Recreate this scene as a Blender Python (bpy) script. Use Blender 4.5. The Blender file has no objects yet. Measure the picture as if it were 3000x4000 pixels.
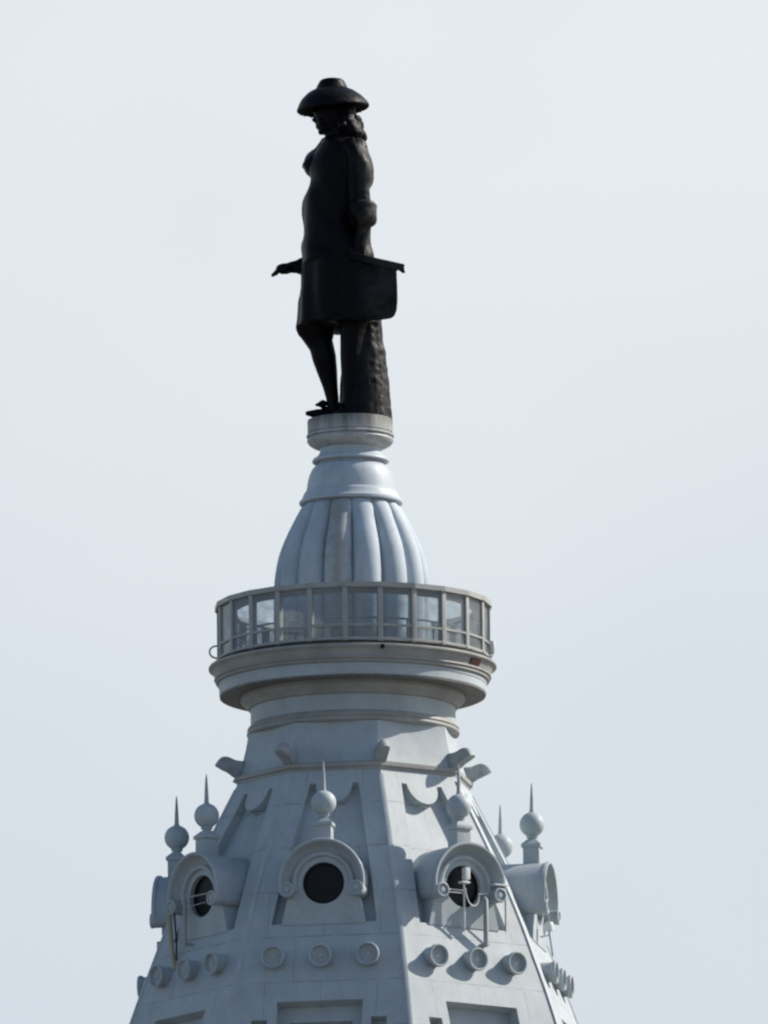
import bpy, bmesh, math, random
from math import sin, cos, pi, radians, sqrt, asin, atan2
from mathutils import Vector, Matrix, noise
from mathutils.geometry import delaunay_2d_cdt
random.seed(4)
S = bpy.context.scene
COL = S.collection

# ------------------------------------------------------------------ camera
DIST = 840.0
cam_d = bpy.data.cameras.new("camera")
cam = bpy.data.objects.new("camera", cam_d)
COL.objects.link(cam)
cam.location = (0.0, -DIST, 1.7)
aim = Vector((1.085, 0.0, 148.92))
dirv = aim - Vector(cam.location)
q = dirv.to_track_quat('-Z', 'Y')
ROLL = radians(-0.58)
cam.rotation_euler = (q.to_matrix().to_4x4() @ Matrix.Rotation(ROLL, 4, 'Z')).to_euler()
cam_d.sensor_fit = 'VERTICAL'
cam_d.sensor_height = 24.0
cam_d.lens = 606.9
cam_d.clip_start = 1.0
cam_d.clip_end = 20000.0
cam_d.dof.use_dof = True
cam_d.dof.focus_distance = 240.0
cam_d.dof.aperture_fstop = 24.0
S.camera = cam

# ------------------------------------------------------------------ light
SUN_TH, SUN_EL = radians(108.0), radians(37.0)      # bearing from the camera side towards the right
sun_dir = Vector((cos(SUN_EL)*sin(SUN_TH), -cos(SUN_EL)*cos(SUN_TH), sin(SUN_EL)))
sd = bpy.data.lights.new("sun", 'SUN')
sd.energy = 4.3
sd.angle = radians(0.6)
sd.color = (1.0, 0.92, 0.82)
so = bpy.data.objects.new("sun", sd)
COL.objects.link(so)
so.location = (300, 50, 400)
so.rotation_euler = sun_dir.to_track_quat('Z', 'Y').to_euler()

W = bpy.data.worlds.new("World")
S.world = W
W.use_nodes = True
nt = W.node_tree
nt.nodes.clear()
def N(nt, t, **kw):
    n = nt.nodes.new(t)
    for k, v in kw.items():
        setattr(n, k, v)
    return n
L = nt.links.new
out = N(nt, 'ShaderNodeOutputWorld')
bg = N(nt, 'ShaderNodeBackground')
bg.inputs['Strength'].default_value = 0.1
sky = N(nt, 'ShaderNodeTexSky', sky_type='NISHITA', sun_disc=False)
sky.sun_elevation = SUN_EL
sky.sun_rotation = radians(90) - (SUN_TH - radians(90))
sky.dust_density = 1.0
sky.air_density = 1.0
tc = N(nt, 'ShaderNodeTexCoord')
# thin bright cloud: dense near the horizon, thinning upwards, soft at the scale of the telephoto field
mp = N(nt, 'ShaderNodeMapping')
mp.inputs['Scale'].default_value = (42, 42, 46)
mp.inputs['Location'].default_value = (-12.873805374, -2.69447996, -13.68412225)
nz = N(nt, 'ShaderNodeTexNoise')
nz.inputs['Scale'].default_value = 1.0
nz.inputs['Detail'].default_value = 2.5
nz.inputs['Roughness'].default_value = 0.45
rmp = N(nt, 'ShaderNodeMapRange')
rmp.inputs['From Min'].default_value = 0.3
rmp.inputs['From Max'].default_value = 0.7
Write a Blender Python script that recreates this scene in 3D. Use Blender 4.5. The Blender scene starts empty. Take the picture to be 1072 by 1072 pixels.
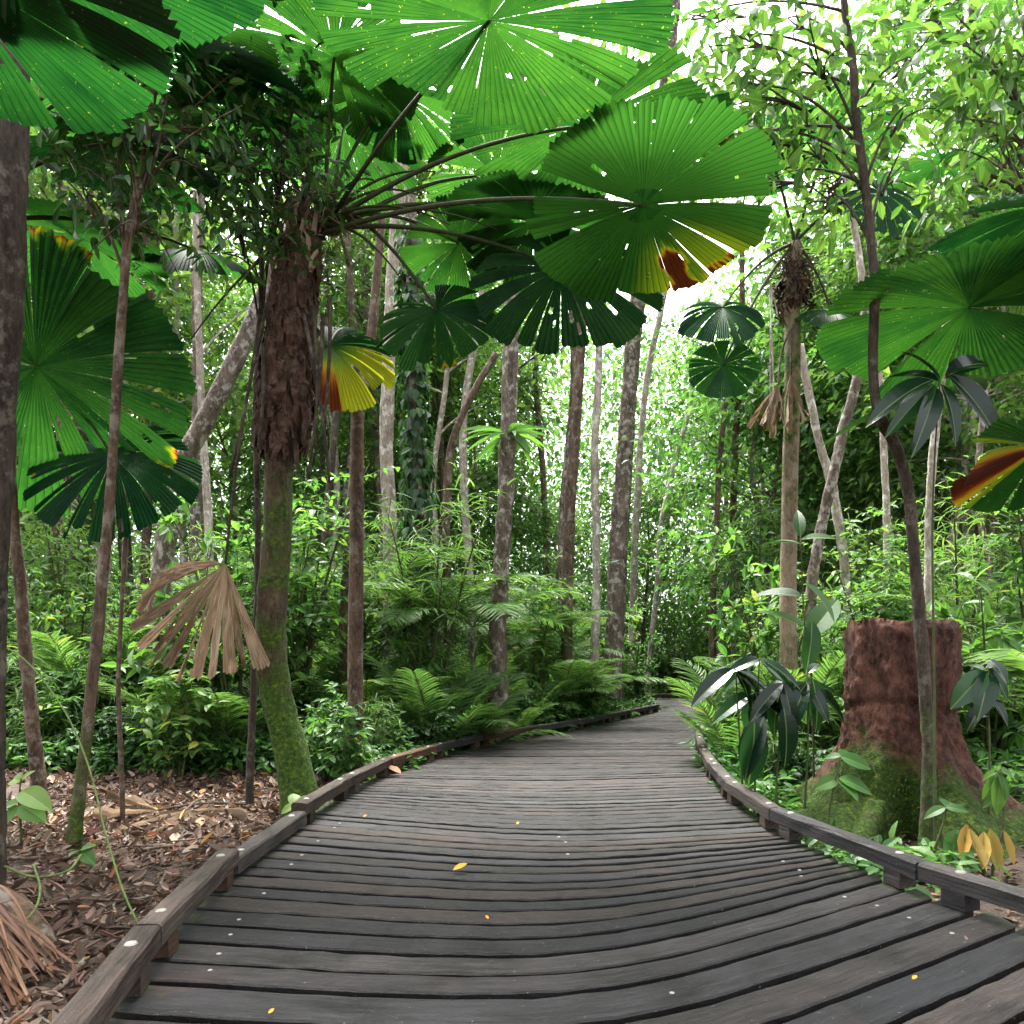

***

● **Exercise brief**
Please give again the entries word for word, starting at the first line and ending with the line that contains "COL = S.collection"; include both of those lines but none of the pictures.

● **Result of this task**
Recreate this scene as a Blender Python (bpy) script. Use Blender 4.5. The Blender file has no objects yet. Measure the picture as if it were 3000x4000 pixels.
import bpy, bmesh, math, random
from math import sin, cos, pi, radians, sqrt, asin, atan2
from mathutils import Vector, Matrix, noise
from mathutils.geometry import delaunay_2d_cdt
random.seed(4)
S = bpy.context.scene
COL = S.collection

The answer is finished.